Insomnies chroniques et cafetière en surchauffe
Après Dan, c’est un autre de ses proches qui est visé. La nouvelle compagne de Jo, son ex – et néanmoins flic émérite – pour qui son cœur persiste à palpiter, est abattue de deux balles dans le thorax. Pas de doute, un prédateur s’en prend à son entourage. Aurait-elle le mauvais… œil ?
Inoxydable Diou, avec ses insomnies chroniques et sa cafetière en surchauffe. Qu’importe son corps grinçant (haro sur la ménopause !), pourvu qu’il coltine durablement ses saines révoltes. La privée quinqua, à l’humour ravageur, reste droite dans ses Dr. Martens, qui bottent allégrement l’arrière-train des préjugés et des injustices. Frondeuse, encore. Craquante, toujours… Lorsque son monde se fissure, sa rage fait front. Pour protéger son clan, sa chair…
Nice, écrin des intrigues
Michèle Pedinielli signe ici son opus le plus sombre, le plus poignant aussi, hanté par l’omniprésence de la mort. Providentielles, des nappes de résilience et d’espoir nous capturent. L’ombre et la lumière se répondent en permanence. On passe du rire aux larmes – la marque de fabrique de l’autrice – et on reste confondu par la cohérence d’un univers qu’elle enrichit, volume après volume, de ses touches et obsessions personnelles.
Ainsi Nice, écrin de ses intrigues, qu’elle décrit méticuleusement défigurée par les grues et les pelleteuses des carnassiers immobiliers. Sans parler d’une vidéosurveillance fétide, développée à outrance. De quoi alimenter la hargne de Diou…
Délicieux seconds rôles
Et la partition récurrente des personnages secondaires, loin d’être relégués au rang de figurants. Les habitants de son quartier, d’abord. Mais des femmes, surtout. Chez Michèle Pedinielli, les mecs sont à la ramasse. Là, c’est Jo qui décroche le pompon. Heureusement qu’elles assurent.
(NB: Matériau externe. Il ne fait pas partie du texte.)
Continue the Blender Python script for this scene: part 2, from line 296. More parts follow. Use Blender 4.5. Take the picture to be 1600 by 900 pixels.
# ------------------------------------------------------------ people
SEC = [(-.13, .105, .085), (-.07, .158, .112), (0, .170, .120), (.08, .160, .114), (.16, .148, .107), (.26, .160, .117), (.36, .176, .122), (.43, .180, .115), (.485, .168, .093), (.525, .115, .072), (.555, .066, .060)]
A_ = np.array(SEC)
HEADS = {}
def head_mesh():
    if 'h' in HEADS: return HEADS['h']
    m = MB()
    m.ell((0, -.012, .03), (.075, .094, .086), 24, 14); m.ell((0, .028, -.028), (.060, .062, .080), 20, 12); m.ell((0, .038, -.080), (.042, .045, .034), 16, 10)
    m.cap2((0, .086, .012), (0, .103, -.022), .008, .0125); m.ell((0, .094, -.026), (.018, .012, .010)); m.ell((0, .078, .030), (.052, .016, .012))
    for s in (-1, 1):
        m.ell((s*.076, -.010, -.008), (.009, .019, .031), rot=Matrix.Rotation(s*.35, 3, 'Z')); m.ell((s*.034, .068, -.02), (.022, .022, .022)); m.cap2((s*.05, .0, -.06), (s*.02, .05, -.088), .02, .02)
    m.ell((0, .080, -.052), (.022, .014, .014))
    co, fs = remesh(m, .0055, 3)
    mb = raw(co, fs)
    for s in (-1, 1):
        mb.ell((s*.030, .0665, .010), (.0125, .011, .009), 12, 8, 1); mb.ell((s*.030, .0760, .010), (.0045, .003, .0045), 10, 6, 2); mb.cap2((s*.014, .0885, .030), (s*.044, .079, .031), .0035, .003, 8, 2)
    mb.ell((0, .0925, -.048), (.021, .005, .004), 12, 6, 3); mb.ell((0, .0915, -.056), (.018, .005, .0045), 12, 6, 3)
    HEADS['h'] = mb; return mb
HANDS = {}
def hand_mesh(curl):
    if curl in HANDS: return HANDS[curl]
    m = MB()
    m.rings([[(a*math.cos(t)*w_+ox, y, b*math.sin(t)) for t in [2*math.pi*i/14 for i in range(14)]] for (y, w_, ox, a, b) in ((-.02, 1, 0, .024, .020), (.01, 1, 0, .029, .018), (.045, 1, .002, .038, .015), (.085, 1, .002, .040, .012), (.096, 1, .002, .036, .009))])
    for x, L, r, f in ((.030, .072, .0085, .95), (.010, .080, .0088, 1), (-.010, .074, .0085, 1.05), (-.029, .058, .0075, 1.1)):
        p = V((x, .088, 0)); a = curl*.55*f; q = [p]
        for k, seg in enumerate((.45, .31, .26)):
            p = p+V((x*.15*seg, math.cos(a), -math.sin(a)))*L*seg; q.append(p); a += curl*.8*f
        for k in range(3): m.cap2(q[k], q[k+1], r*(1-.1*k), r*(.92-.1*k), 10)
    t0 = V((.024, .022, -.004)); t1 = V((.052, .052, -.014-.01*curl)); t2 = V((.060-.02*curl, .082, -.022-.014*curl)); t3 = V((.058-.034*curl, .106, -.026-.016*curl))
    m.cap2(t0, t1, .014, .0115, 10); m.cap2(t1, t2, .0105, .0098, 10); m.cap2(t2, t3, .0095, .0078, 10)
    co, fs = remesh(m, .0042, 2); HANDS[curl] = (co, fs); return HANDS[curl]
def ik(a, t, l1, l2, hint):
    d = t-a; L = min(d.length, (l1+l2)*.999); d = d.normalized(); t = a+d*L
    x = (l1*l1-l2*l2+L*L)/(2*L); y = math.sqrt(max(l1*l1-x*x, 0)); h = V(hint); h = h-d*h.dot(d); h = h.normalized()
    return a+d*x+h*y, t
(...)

Parmi celles, tellement vivantes, qui l’accompagnent sur les sentes de la vérité, il y a Antoinette, la belle-sœur cabossée et fantasque, Klara et Damar, les indéfectibles copines suédoises, et Romy, la reine du speakeasy de la mode. Jusqu’à un toutou, forcément femelle, dont le rôle se révélera capital…
L’écriture vive et espiègle convoque aussi bien un collègue de papier – le napolitain commissaire Soneri, héros du romancier Valerio Varesi – que des clins d’œil à la pop culture. En des phrases bien senties, Pier Paolo Pasolini côtoie Terence Hill, et Michel Sardou voisine avec The Velvet Underground. Rien d’erratique. Juste l’expression d’une plume accorte, qui nous kidnappe, sourire aux lèvres, avec une précision émotionnelle rare.
Dan, du fond de son coma, s’adresse au lecteur
Le must ? La prosopopée, cet art par lequel on fait s’exprimer un absent ou un disparu. Dan, du fond de son coma, s’adresse régulièrement au lecteur. Il égrène son passé, ses amours, ses emmerdes. On y découvre ses blessures intimes, sa relation toxique avec son amant William. Et, par delà, la naissance de ses liens avec Diou… Ce fleuve tumultueux d’amours, d’amitiés et de regrets chahute et enivre. Mieux encore, il nous livre des éléments que Diou elle-même n’aura pas…
Dans la droite ligne de ses titres précédents – à lire impérativement dans leur ordre de parution –, Michèle Pedinielli affine le théâtre sensible de sa tragi-comédie humaineet confirme son statut de fine observatrice des âmes perdues.
Un jour, nous rallumerons les étoiles, puisqu’elles sont à tout le monde nécessaires. Toi aussi, Diou, toi aussi…
Un recueil de nouvelles sur le dérèglement climatique
Bonne surprise, on retrouve Michèle Pedinielli au sommaire du recueil Noires Saisons. Dans le format court aussi, son humanisme nous cueille, son style inimitable pétille.
Le pari éditorial est audacieux. Pas seulement parce qu’il ressort du territoire si mal aimé de la nouvelle. Il surprend aussi par son personnage principal, résolument insolite : le dérèglement climatique.
Quatre autrices francophones – deux Québécoises (Ariane Gélinas et Maureen Martineau), une Suisse (Corinne Jaquet) et une Française (Michèle Pedinielli, donc) – ont chacune rédigé trois textes, inscrits dans les quatre saisons de l’année. Et accepté deux contraintes : primo, planter le récit dans une nature sauvage ou peu peuplée – milieu rural, montagne, région lacustre… – ; secundo, prendre comme protagonistes des criminelles, dont les projets ou les actes sont percutés par des désordres environnementaux.
Le soleil peine à briller
Le voyage, pas de tout repos, a du souffle. Rares sont les pages où un lac qui se vide et la fonte d’un glacier nous étreignent. Des destins s’emballent, éclatent. Le soleil, lui, peine à briller. Et pour combien de temps encore ?
Quatre guerrières, chacune de leur noire manière, tirent une sonnette d’alarme écologique. Par les (mauvais) temps qui courent, si on les écoutait ?
Michèle Pedinielli, Un seul œil, L’Aube, 2025, 278 pages, 18,90 euros. En poche chez le même éditeur : Boccanera (2018), Après les chiens (2019), La patience de l’immortelle (2021), Sans collier (2023).